Building Non-Cognitive Skills into a Blended Model

Building Non-Cognitive Skills into a Blended Model

“But I was using those scissors first!”

Watching De’ja and Kimora fight over a small pair of blue safety scissors, I have to remind myself that they are the highest performing students in my class. It continues to amaze me that students who are so academically successful can be so socially challenged.

Working with young children demands that classroom instruction go beyond academic skills. Teachers of young children must find the time, in an already tightly scheduled day, to engage students in routines that promote the growth of non-cognitive skills such as persistence, grit and self-regulation.

This year, I am moving from teaching kindergarten to first grade. Most non-educators may see this as a small jump, but as I prepare for my new class of first graders, I am reminded of how far removed these two grades are. As a kindergarten teacher I used the “Tools of the Mind” curriculum, a program that is completely designed around promoting self-regulated learning. Since Kindergarten is classified as “Early Childhood”, I can get away with chiseling out portions of my day to focus on these so-called “soft skills.”

As a first grade teacher, however, there are very different expectations for my students and me. I know that this is a huge year for academic growth, and that it is important that all of my students finish the year at or above grade level (many studies have shown that gaps in the primary years are significantly harder to close after 3rd grade). And while this is why I wanted to move to first grade, I do not want to sacrifice the routines and procedures that promote “soft skills.” I have read so much about their importance for lifelong success (How Children Succeed, by Paul Tough), and am now a believer that the intentional building of soft skills can and should be a part of any good schooling experience.

Dunne. Classroom pic

I am a week away from meeting my new class, and feel stuck between two worlds. I have been struggling with my schedule, hoping to find any flexible time I can to devote to teaching soft skills and providing meaningful opportunities for my students to practice using them. After much thought and guidance, I have decided use a station rotation model in my classroom. While this blended model will provide my students with time in differentiated small groups and time on individually paced, dynamic math programs, I am most excited about the routines and structures this block will run on. This blended model will demand student self-regulation in how my students monitor their work when they are not with the teacher and in how they engage with their peers in the partnered workstation. I will take the key social elements of the Tools curriculum and find a way to integrate them in my blended math block.

Breaking down traditional classroom structures allows for much more than innovation around content mastery. Blending primary classrooms will open up our time as teachers and allow us to devote more time to teaching and practicing skills such as self regulation, grit and social awareness to young students like De’ja and Kimora. How do you make time for these important skills in your day?

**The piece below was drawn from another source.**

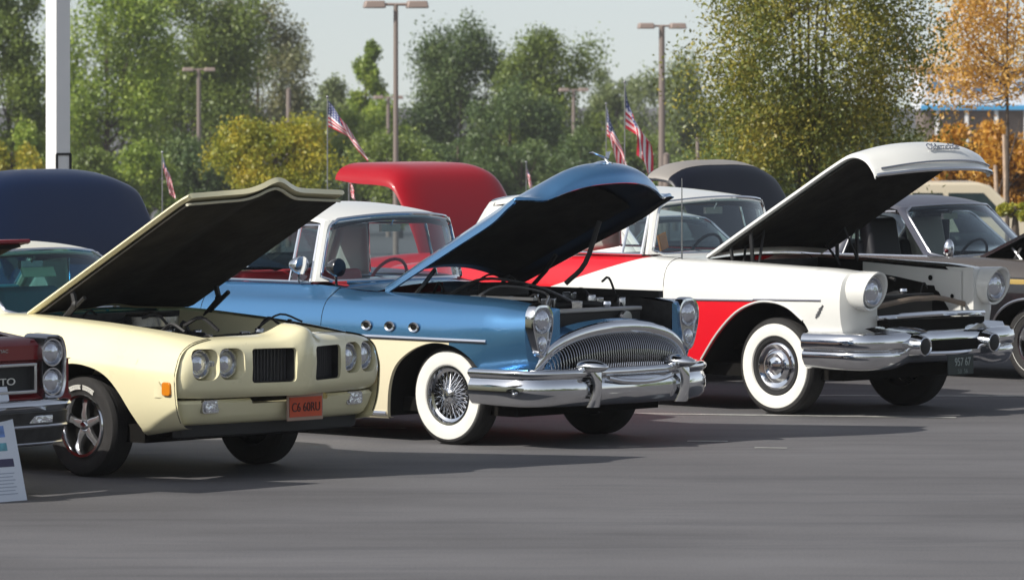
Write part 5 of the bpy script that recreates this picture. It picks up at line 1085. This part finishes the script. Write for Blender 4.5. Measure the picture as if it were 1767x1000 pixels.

Dunne. The Very Busy First Graders pic

Written by Meghan Dunne

Meghan Dunne


  1. I’m excited to hear more about your progress this year, Meghan. Teaching students to become independent, cooperative learners is a challenge, but an important one; I’ve observed that the most successful teachers develop explicit lesson plans for teaching non-cognitive skills and treat it like any other lesson. Best of luck to you and your students!

  2. Keri Brown

    Meghan, I really enjoyed reading your outlook and learning. I am a student at the University of South Alabama, and I am studying Elementary Education. I am currently in EDM310, which is a class about blogging and using technology in the classroom. Your thoughts about soft skills are so interesting to me. I always hear teachers talking about how busy the school day is and how hard it is to fit in anything else in the busy schedule. I feel like your idea of using the station rotation model will allow for the development of soft skills as well as letting your students interact and learn with their peers. I would love to know more about your first grade classroom this year and how this works for you. I am really interested in teaching either kindergarten or first grade. Good luck this year!

  3. Thank you so much for writing this piece. I believe that non-cognitive skills are important at all levels but it is more seamless if students start learnin these early. So much of adult life is not what we know, we have google for that, but how we interact, problem solve, negotiate, work in teams etc. All of these skills need to be cultivated with intention.

  4. Having taught first grade for ten years, my mantra is slow down, practice, practice, practice, expect them to, and never do anything for the students that they can do for themselves. Slow during the first month(at least); students have to understand what the procedures are, and what is expected of them, and you have to establish a relationship with them before you can take off working on standards. Practice everything you need them to do on their own, practice until they can all do it, OR they know who to ask for help(not me). Expect them to think and problem solve on their own. Give them tools and access to supplies to fix their own mistakes(tape and a stapler are powerful tools to a young child). Never do things they can and should be learning to do on their own, even tying shoes. Teach them to rely on each other or themselves. So many parents are rushed and don’t spend time letting their children problem solve. They can sharpen pencils, work out sharing, put on a bandaid, fix a ripped paper, I’ve never heard these skills referred to as soft skills before, I’d call them life skills.